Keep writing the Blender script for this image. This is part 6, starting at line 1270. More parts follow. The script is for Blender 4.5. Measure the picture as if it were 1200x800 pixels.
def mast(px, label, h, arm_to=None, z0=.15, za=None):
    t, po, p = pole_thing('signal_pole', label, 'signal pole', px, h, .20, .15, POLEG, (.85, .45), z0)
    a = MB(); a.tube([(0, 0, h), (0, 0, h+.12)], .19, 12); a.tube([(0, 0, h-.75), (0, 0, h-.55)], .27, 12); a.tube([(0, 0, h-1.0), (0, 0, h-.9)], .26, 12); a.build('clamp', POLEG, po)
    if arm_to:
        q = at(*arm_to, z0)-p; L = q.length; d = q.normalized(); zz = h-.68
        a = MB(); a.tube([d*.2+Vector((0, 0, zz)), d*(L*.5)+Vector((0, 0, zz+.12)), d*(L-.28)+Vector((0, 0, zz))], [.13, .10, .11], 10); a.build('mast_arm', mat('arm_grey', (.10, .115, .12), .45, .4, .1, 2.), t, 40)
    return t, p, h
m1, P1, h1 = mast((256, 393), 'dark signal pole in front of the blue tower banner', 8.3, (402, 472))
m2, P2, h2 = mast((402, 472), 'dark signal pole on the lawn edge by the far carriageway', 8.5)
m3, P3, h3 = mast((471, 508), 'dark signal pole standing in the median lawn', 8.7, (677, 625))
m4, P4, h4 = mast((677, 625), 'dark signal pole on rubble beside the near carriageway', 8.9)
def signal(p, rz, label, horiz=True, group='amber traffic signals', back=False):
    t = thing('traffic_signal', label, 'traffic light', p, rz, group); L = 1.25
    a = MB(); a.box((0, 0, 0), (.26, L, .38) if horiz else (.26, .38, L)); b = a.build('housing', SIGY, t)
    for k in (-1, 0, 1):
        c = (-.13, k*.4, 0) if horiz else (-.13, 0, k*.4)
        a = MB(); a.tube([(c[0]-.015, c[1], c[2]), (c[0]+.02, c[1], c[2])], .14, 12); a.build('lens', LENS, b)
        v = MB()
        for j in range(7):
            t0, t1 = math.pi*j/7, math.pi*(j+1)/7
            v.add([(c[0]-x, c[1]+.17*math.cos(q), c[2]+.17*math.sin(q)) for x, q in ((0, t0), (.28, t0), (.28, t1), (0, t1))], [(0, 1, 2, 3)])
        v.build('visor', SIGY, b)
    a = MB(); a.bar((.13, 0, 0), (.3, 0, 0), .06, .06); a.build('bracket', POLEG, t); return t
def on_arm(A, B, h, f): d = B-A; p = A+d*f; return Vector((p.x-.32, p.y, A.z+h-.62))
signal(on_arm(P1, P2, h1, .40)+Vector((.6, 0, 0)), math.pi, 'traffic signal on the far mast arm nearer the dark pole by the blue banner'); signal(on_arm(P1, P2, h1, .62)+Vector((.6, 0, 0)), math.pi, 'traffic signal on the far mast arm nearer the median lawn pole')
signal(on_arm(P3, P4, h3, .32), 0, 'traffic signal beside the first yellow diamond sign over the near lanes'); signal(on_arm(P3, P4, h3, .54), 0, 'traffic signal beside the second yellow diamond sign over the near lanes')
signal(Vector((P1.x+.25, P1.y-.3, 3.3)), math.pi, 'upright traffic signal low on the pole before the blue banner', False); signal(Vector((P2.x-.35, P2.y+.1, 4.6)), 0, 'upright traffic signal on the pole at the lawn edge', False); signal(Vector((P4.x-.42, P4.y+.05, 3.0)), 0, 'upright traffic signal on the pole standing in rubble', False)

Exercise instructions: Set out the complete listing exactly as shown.

Exercise answer:
Keep writing the Blender script for this image. This is part 6, starting at line 1270. More parts follow. The script is for Blender 4.5. Measure the picture as if it were 1200x800 pixels.
def mast(px, label, h, arm_to=None, z0=.15, za=None):
    t, po, p = pole_thing('signal_pole', label, 'signal pole', px, h, .20, .15, POLEG, (.85, .45), z0)
    a = MB(); a.tube([(0, 0, h), (0, 0, h+.12)], .19, 12); a.tube([(0, 0, h-.75), (0, 0, h-.55)], .27, 12); a.tube([(0, 0, h-1.0), (0, 0, h-.9)], .26, 12); a.build('clamp', POLEG, po)
    if arm_to:
        q = at(*arm_to, z0)-p; L = q.length; d = q.normalized(); zz = h-.68
        a = MB(); a.tube([d*.2+Vector((0, 0, zz)), d*(L*.5)+Vector((0, 0, zz+.12)), d*(L-.28)+Vector((0, 0, zz))], [.13, .10, .11], 10); a.build('mast_arm', mat('arm_grey', (.10, .115, .12), .45, .4, .1, 2.), t, 40)
    return t, p, h
m1, P1, h1 = mast((256, 393), 'dark signal pole in front of the blue tower banner', 8.3, (402, 472))
m2, P2, h2 = mast((402, 472), 'dark signal pole on the lawn edge by the far carriageway', 8.5)
m3, P3, h3 = mast((471, 508), 'dark signal pole standing in the median lawn', 8.7, (677, 625))
m4, P4, h4 = mast((677, 625), 'dark signal pole on rubble beside the near carriageway', 8.9)
def signal(p, rz, label, horiz=True, group='amber traffic signals', back=False):
    t = thing('traffic_signal', label, 'traffic light', p, rz, group); L = 1.25
    a = MB(); a.box((0, 0, 0), (.26, L, .38) if horiz else (.26, .38, L)); b = a.build('housing', SIGY, t)
    for k in (-1, 0, 1):
        c = (-.13, k*.4, 0) if horiz else (-.13, 0, k*.4)
        a = MB(); a.tube([(c[0]-.015, c[1], c[2]), (c[0]+.02, c[1], c[2])], .14, 12); a.build('lens', LENS, b)
        v = MB()
        for j in range(7):
            t0, t1 = math.pi*j/7, math.pi*(j+1)/7
            v.add([(c[0]-x, c[1]+.17*math.cos(q), c[2]+.17*math.sin(q)) for x, q in ((0, t0), (.28, t0), (.28, t1), (0, t1))], [(0, 1, 2, 3)])
        v.build('visor', SIGY, b)
    a = MB(); a.bar((.13, 0, 0), (.3, 0, 0), .06, .06); a.build('bracket', POLEG, t); return t
def on_arm(A, B, h, f): d = B-A; p = A+d*f; return Vector((p.x-.32, p.y, A.z+h-.62))
signal(on_arm(P1, P2, h1, .40)+Vector((.6, 0, 0)), math.pi, 'traffic signal on the far mast arm nearer the dark pole by the blue banner'); signal(on_arm(P1, P2, h1, .62)+Vector((.6, 0, 0)), math.pi, 'traffic signal on the far mast arm nearer the median lawn pole')
signal(on_arm(P3, P4, h3, .32), 0, 'traffic signal beside the first yellow diamond sign over the near lanes'); signal(on_arm(P3, P4, h3, .54), 0, 'traffic signal beside the second yellow diamond sign over the near lanes')
signal(Vector((P1.x+.25, P1.y-.3, 3.3)), math.pi, 'upright traffic signal low on the pole before the blue banner', False); signal(Vector((P2.x-.35, P2.y+.1, 4.6)), 0, 'upright traffic signal on the pole at the lawn edge', False); signal(Vector((P4.x-.42, P4.y+.05, 3.0)), 0, 'upright traffic signal on the pole standing in rubble', False)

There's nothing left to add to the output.